O objetivo de transferir esses recursos para o BNDES, segundo Mantega, é aumentar as linhas de financiamento à exportação do banco. Atualmente, o BNDES financia cerca de US$ 4,5 bilhões a US$ 5 bilhões por ano para exportação. Com o fundo, esse montante vai se ampliar significativamente.

Eximbank nacional
Mantega afirmou que o BNDES teria um papel semelhante ao do Eximbank nos EUA, cuja principal missão é financiar os exportadores americanos. "O financiamento à exportação é fundamental e o BNDES pode fazer esse papel de Eximbank", disse Mantega.
Outra vantagem, segundo Mantega, é o fato de as aplicações em debêntures do BNDES renderem mais do que as feitas com o dinheiro da reserva cambial. O debênture do BNDES pode render 11% ao ano ou IPCA mais 6,2%, dependendo do tipo de aplicação escolhida. As aplicações da reserva rendem no máximo 4,5% ao ano.
Mantega disse que o "objetivo do fundo é utilizar melhor essa abundância de recursos externos e apoiar ações do país no exterior". Desde a obtenção do selo de "investment grade", o governo tem debatido o que fazer para evitar que o aumento da entrada de recursos estrangeiros no país valorize ainda mais o real e provoque déficit nas contas externas brasileiras.
Mantega disse que, ao ter como fonte de financiamento parcela da arrecadação de impostos, o fundo terá um "caráter anticíclico" -promove uma contração do gasto público em um momento de expansão.
Segundo ele, será uma "reserva de poupança fiscal, o fundo recebe parte de um tributo, não gasta e cria uma reserva" a ser aplicada em operações no exterior.
O ministro explicou ainda que o governo criará regras seguras para aplicação dos recursos do fundo soberano. "Vai ter um parâmetro de solidez, ou seja, ele não pode comprar títulos que não tenha avaliação elevada. Vamos estabelecer um padrão de qualidade. No caso do BNDES, é totalmente seguro, é o próprio governo que garante", afirmou.
Segundo o ministro, o fundo não poderá ser usado para bancar gastos correntes, mas apenas operações no exterior.
Não está nos planos do governo Lula, disse Mantega, usar o mecanismo para comprar empresas no exterior como estão fazendo outros países, como China. "Nosso governo não iria comprar empresas, mas poderemos comprar ativos no exterior."
O governo ainda não definiu se criará o fundo por meio de medida provisória ou um projeto de lei -nesse caso, seria por regime de urgência, para que seja aprovado no início do segundo semestre. A intenção de Mantega, no entanto, é encaminhar um projeto de lei para o Congresso. "O fundo será criado com a maior transparência possível", afirmou.
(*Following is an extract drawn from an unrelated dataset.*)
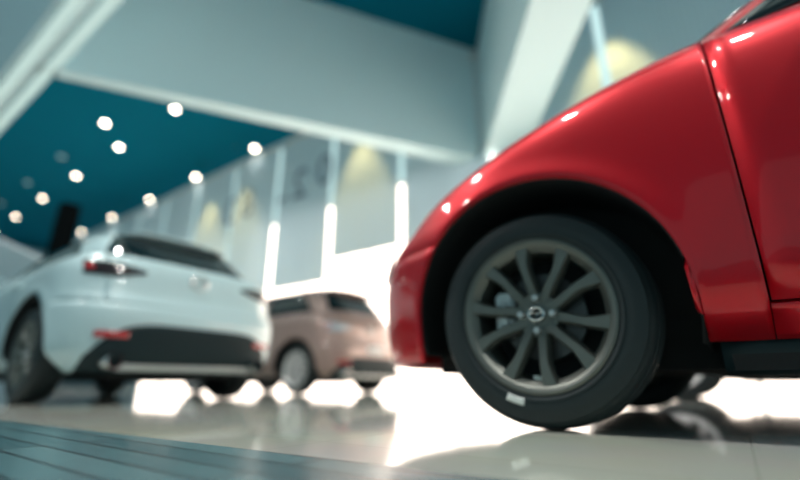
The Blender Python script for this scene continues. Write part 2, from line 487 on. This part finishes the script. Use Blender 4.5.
            for i in range(21):
                x = lerp(s.xr+s.Ra+0.02, s.xf-s.Ra-0.02, i/20); w = s.Wm-0.14
                rows.append([(x, side*(w+0.004), s.zb+0.02), (x, side*(w+0.002), 0.205), (x, side*(w-0.012), 0.165), (x, side*(w-0.06), 0.150), (x, side*(w-0.2), 0.15)])
            grid_obj('sill_trim', rows, M['black'], R, 0.01, outward=(0, side, -0.3))
            # ---- rear quarter
            bx, tx = [], []
            for i in range(9):
                z = lerp(0.312, 0.62, 1-i/8)
            for i in range(33):
                a = lerp(math.asin((0.62-TR)/s.Ra), PI-math.asin((0.60-TR)/s.Ra), i/32)
                bx.append((s.xr+s.Ra*math.cos(a), TR+s.Ra*math.sin(a)))
                xt = lerp(dr-0.03, s.xr-0.34, i/32); tx.append((xt, s.shoulder(xt)))
            bx[0] = (bx[0][0]+0.02, bx[0][1])
            x0, z0 = bx[-1]
            fe = math.sin(math.radians(66))
            for i in range(1, 21):
                f = math.sin(i/20*math.radians(66))
                xb = lerp(x0, s.tailX(0.664), f); bx.append((xb, lerp(z0, 0.664, min(1, f*3.0))))
                xt = lerp(s.xr-0.34, s.tailX(1.02), f); tx.append((xt, min(s.shoulder(xt), 1.02) if f > .7 else s.shoulder(xt)))
            s.ruled('quarter_panel', bx, tx, side, paint, 16)
            # ---- wheel-arch liners
            for xc in (s.xf, s.xr):
                rows = []
                for i in range(31):
                    a = lerp(-0.25, PI+0.25, i/30); row = []
                    for j, yy in enumerate((0.025, 0.06, 0.20, 0.34)):
                        r = s.Ra + (0.002 if j == 0 else 0.012)
                        x, z = xc+r*math.cos(a), TR+r*math.sin(a)
                        row.append((x, side*(s.S(xc+s.Ra*math.cos(a), max(z, s.zb))-0.014-(yy-0.025)), z))
                    rows.append(row)
                bm = bmesh.new(); V = [[bm.verts.new(p) for p in r] for r in rows]
                for i in range(30):
                    for j in range(3): bm.faces.new((V[i][j], V[i][j+1], V[i+1][j+1], V[i+1][j]))
                bm.faces.new([V[i][3] for i in range(31)])
                bmesh.ops.recalc_face_normals(bm, faces=bm.faces[:])
                lo = mobj('arch_liner', bm, M['under'], R, 40)
                md = lo.modifiers.new('thickness', 'SOLIDIFY'); md.thickness = 0.006
        # ---- bumpers
        def bumper(name, front):
            rows = []; nz = 12
            for j in range(nz+1):
                z = lerp(s.zb-0.03, za if front else 0.66, j/nz)
                xc, d = (s.xf, 1) if front else (s.xr, -1)
                xs = s.arch_x(xc, min(z, za), d); xe = s.noseX(z) if front else s.tailX(z)
                if not front and z > za: xs = s.arch_x(xc, za, d) - (z-za)*0.5
                row = []
                for i in range(K+1):
                    x = lerp(xs, xe, math.sin(i/K*PI/2)); row.append((x, s.S(x, z) if i < K else 0.0, z))
                row += [(x, -y, z) for x, y, z in row[-2::-1]]
                rows.append(row)
            return grid_obj(name, rows, paint, R, 0.012, outward=(1 if front else -1, 0, 0), center=(s.xf if front else s.xr, 0, .4))
        fb = bumper('front_bumper', True); rb = bumper('rear_bumper', False)
        # ---- bonnet
        rows = []
        xs0, xe = s.xf - 0.62, s.noseX(0.67) - 0.012
        for i in range(33):
            x = xs0 + (xe-xs0)*math.sin(i/32*PI/2)
            zt = max(s.nose_top, s.shoulder(x)); w = max(0.001, s.S(x, zt) - 0.004)
            cr = s.crown*min(1, max(0.0, (xe-x)/0.5))**0.5
            rows.append([(x, w*(j/12-1), zt + cr*(1-abs(j/12-1)**2.3)) for j in range(25)])
        grid_obj('bonnet', rows, paint, R, 0.012, outward=(0, 0, 1))
        # ---- tailgate lower half
        rows = []
        for j in range(13):
            z = lerp(0.665, 1.035, j/12); row = []
            for i in range(25):
                y = lerp(-0.66, 0.66, i/24); row.append((s.rearX(y, z), y, z))
            rows.append(row)
        tg = grid_obj('tailgate', rows, paint, R, 0.012, outward=(-1, 0, 0))
        s.tg, s.rb, s.fb = tg, rb, fb
        # ---- cabin shell
        bm = bmesh.new(); NL = 96; rings = []
        def ring(z, sc=1.0, sx_=None):
            xm, a, b = s.loop(z)
            return xm, a, b
        levels = [(s.gz[0]-0.03, 1.01, 0.02)] + [(z, 1.0, 0) for z in s.gz]
        for z, sc, ex in levels:
            xm, a, b = s.loop(max(z, s.gz[0])); row = []
            for k in range(NL):
                t = 2*PI*k/NL; c, n = math.cos(t), math.sin(t)
                row.append(bm.verts.new((xm + (a+ex)*math.copysign(abs(c)**0.4, c), (b+ex)*math.copysign(abs(n)**0.4, n), z)))
            rings.append(row)
        xm, a, b = s.loop(s.gz[-1]); zt = s.gz[-1]
        for f in (0.94, 0.85, 0.7, 0.5, 0.3, 0.1):
            row = []
            for k in range(NL):
                t = 2*PI*k/NL; c, n = math.cos(t), math.sin(t)
                row.append(bm.verts.new((xm + a*f*math.copysign(abs(c)**0.4, c), b*f*math.copysign(abs(n)**0.4, n), zt + (s.roof_top-zt)*(1-f*f))))
            rings.append(row)
        for i in range(len(rings)-1):
            for k in range(NL): bm.faces.new((rings[i][k], rings[i][(k+1) % NL], rings[i+1][(k+1) % NL], rings[i+1][k]))
        bm.faces.new(rings[-1]); bm.faces.new(rings[0][::-1])
        bmesh.ops.recalc_face_normals(bm, faces=bm.faces[:])
        mobj('roof_shell', bm, paint, R, 40)
        # ---- glass
        hzz = (s.gz[1]-s.gz[0])/0.06
        def pane(name, fn, nu, nv, outward):
            rows = [[fn(i/nu, j/nv) for i in range(nu+1)] for j in range(nv+1)]
            return grid_obj(name, rows, M['glass'], R, 0.004, outward=outward)
        zl, zh = s.gz[0]+0.075*hzz, s.gz[-2]-0.012
        def ws(u, v):
            z = lerp(zl-0.02, zh, v); xm, a, b = s.loop(z); y = (2*u-1)*(b-0.14); return (s.gx(y, z, True)+0.006, y, z+0.003)
        def bg(u, v):
            z = lerp(zl+0.0, zh-0.01, v); xm, a, b = s.loop(z); y = (2*u-1)*(b-0.10); return (s.gx(y, z, False)-0.006, y, z+0.003)
        pane('windscreen', ws, 24, 10, (1, 0, 1)); pane('rear_window', bg, 24, 10, (-1, 0, 0.5))
        for side in (1, -1):
            wz0 = s.shoulder(0)+0.008 if s.shoulder(0) > zl-0.03 else zl
            def lineA(z): return s.wsX(z) - 0.285 + (z-1.06)*0.05
            def lineC(z): return s.bgX(z) + 0.42
            def fr(u, v):
                z0 = wz0 - 0.02; z = lerp(z0, zh, v); x = lerp(lineA(z), -0.33, u); zz = z - 0.02*(u)*(1-v)*0
                return (x, side*(s.gy(x, z)+0.005), z)
            def re(u, v):
                z = lerp(wz0-0.015, zh, v); x = lerp(-0.40, lineC(z), u); return (x, side*(s.gy(x, z)+0.005), z)
            pane('front_side_window', fr, 16, 10, (0, side, 0.3)); pane('rear_side_window', re, 16, 10, (0, side, 0.3))
        # ---- underbody
        bm = bmesh.new()
        bm_box(bm, (s.xr-0.50, -s.Wm+0.40, 0.17), (s.xf+0.55, s.Wm-0.40, 0.62))
        bm_box(bm, (s.xr+s.Ra+0.04, -s.Wm+0.14, 0.16), (s.xf-s.Ra-0.04, s.Wm-0.14, 0.60))
        bm_box(bm, (s.xr+s.Ra+0.04, -s.Wm+0.16, 0.55), (s.xf-s.Ra-0.1, s.Wm-0.16, 0.97))
        mobj('underbody', bm, M['under'], R, smooth=False)
        # ---- wing mirrors
        for side in (1, -1):
            bm = bmesh.new()
            bmesh.ops.create_uvsphere(bm, u_segments=20, v_segments=12, radius=1.0)
            for v in bm.verts:
                x, y, z = v.co
                if x < -0.35: x = -0.35
                v.co = Vector((x*0.09, y*0.12, z*0.075))
            for v in bm.verts: v.co += Vector((s.xf-1.02, side*(s.Wm+0.06), s.shoulder(s.xf-1.02)+0.10))
            bm_box(bm, (s.xf-1.05, min(side*(s.Wm-0.13), side*s.Wm), s.shoulder(s.xf-1.02)+0.03), (s.xf-1.00, max(side*(s.Wm-0.13), side*s.Wm), s.shoulder(s.xf-1.02)+0.06))
            mobj('wing_mirror', bm, paint, R, 40)
        # ---- lamps and grille at the nose
        for side in (1, -1):
            rows = []
            for j in range(7):
                row = []
                for i in range(15):
                    y = lerp(0.36, 0.70, i/14); t = i/14
                    z = lerp(0.575, 0.575+0.055+0.05*t, j/6)-0.01*(1-t)
                    row.append((s.frontX(y, min(z, 0.66))+0.008, side*y, z))
                rows.append(row)
            grid_obj('headlight', rows, M['lamp_clear'], R, 0.01, outward=(1, side*0.4, 0))
        rows = []
        for j in range(9):
            z = lerp(0.30, 0.60, j/8); hw = 0.46*(1-0.35*abs(j/8-0.7)**1.5); rows.append([(s.frontX(y, z)+0.006, y, z) for y in [lerp(-hw, hw, i/16) for i in range(17)]])
        grid_obj('grille', rows, M['black'], R, 0.008, outward=(1, 0, 0))
        # ---- wheels
        for side in (1, -1):
            for xc in (s.xf, s.xr):
                w = wheel if wheel.parent is None and not s.root.get('_w') else copy_tree(wheel)
                if w is wheel: s.root['_w'] = 1
                w.parent = R; w.location = (xc, side*(s.Wm-0.125), TR+0.001)
                w.rotation_euler = (0, 0, 0 if side > 0 else PI)
        if '_w' in s.root: del s.root['_w']
    def rear_patch(s, name, yfun, z0, z1, m, nu=20, nv=6, off=0.006, parent=None, thick=0.01):
        """yfun(v) -> (y0, y1); z0/z1 may be functions of u"""
        rows = []
        for j in range(nv+1):
            row = []
            for i in range(nu+1):
                v, u = j/nv, i/nu
                a, b = yfun(v); y = lerp(a, b, u)
                lo = z0(y) if callable(z0) else z0; hi = z1(y) if callable(z1) else z1
                z = lerp(lo, hi, v); row.append((s.rearX(y, z)-off, y, z))
            rows.append(row)
        return grid_obj(name, rows, m, parent or s.root, thick, outward=(-1, 0, 0))
    def tail_details(s, lamp_z=0.90, badge=True, lamp=M['lamp_dark'], diff_top=0.50, plate=True):
        for side in (1, -1):
            def zc(y): return lamp_z - 0.02*(0.75-abs(y))
            f = lambda v: (side*0.40, side*0.775)
            tl = s.rear_patch('tail_light', f, lambda y: zc(y)-0.006-0.055*min(1, max(0, (abs(y)-.40)/.2)), lambda y: zc(y)+0.012+0.035*min(1, max(0, (abs(y)-.40)/.2)), lamp, off=0.008)
            g = lambda v: (side*0.725, side*0.772)
            s.rear_patch('lamp_glow_lens', g, lambda y: lamp_z-0.022, lambda y: lamp_z+0.018, M['lamp_red'], off=0.012, parent=tl)
        def dtop(y): return s.zb + (diff_top-s.zb)*(1-min(1, abs(y)/0.74)**6)
        s.rear_patch('rear_diffuser', lambda v: (-0.735, 0.735), s.zb-0.03, dtop, M['black'], nu=40, nv=10, off=0.008)
        s.rear_patch('bumper_trim', lambda v: (-0.52, 0.52), s.zb-0.015, s.zb+0.025, M['lug'], nu=24, nv=4, off=0.018)
        for side in (1, -1):
            r = s.rear_patch('reflector', lambda v: (side*0.50, side*0.69), diff_top-0.105, diff_top-0.065, M['lamp_red'], nu=10, nv=3, off=0.018); r['label'] = 'red bumper reflector'
            bm = bmesh.new()
            lathe(bm, [(0.046, -0.06), (0.050, -0.06), (0.053, -0.054), (0.053, 0.10), (0.046, 0.10)], 32, axis='X', closed=True)
            x = s.rearX(0.5, 0.28)
            for v in bm.verts: v.co = Vector((x-0.015+v.co.x, side*0.56+v.co.y, 0.275+v.co.z))
            mobj('exhaust_tip', bm, M['chrome'], s.root, 40)
        if plate: s.rear_patch('number_plate', lambda v: (-0.17, 0.17), 0.54, 0.65, M['plate'], nu=8, nv=4, off=0.012)
        if badge:
            bm = bmesh.new(); z = lamp_z - 0.015
            emblem(bm, 0.062, 0.010, (s.rearX(0, z)-0.012, 0, z), 'X')
            mobj('emblem', bm, M['chrome'], s.root, 35)
        # roof spoiler
        rows = []
        zt = s.gz[-1]
        for j in range(7):
            v = j/6; row = []
            for i in range(21):
                y = lerp(-0.50, 0.50, i/20); x0 = s.gx(y, zt, False)
                row.append((x0 + 0.14 - 0.26*v, y, zt + 0.030*(1-abs(2*i/20-1)**2) + 0.004 - 0.03*v*v))
            rows.append(row)
        grid_obj('roof_spoiler', rows, s.tg.data.materials[0], s.root, 0.02, outward=(0, 0, 1))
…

A idéia do fundo soberano foi muito criticada por economistas de diversas tendências. Mantega considera essas críticas injustas. "O fundo soberano é um desdobramento natural dos países que acumulam muita reserva", diz. Ele lembra, por exemplo, que países como China, Arábia Saudita, Rússia e Índia possuem um fundo soberano e ninguém os critica por causa disso. "Não vejo nenhum problema em o Brasil também criar o seu fundo soberano."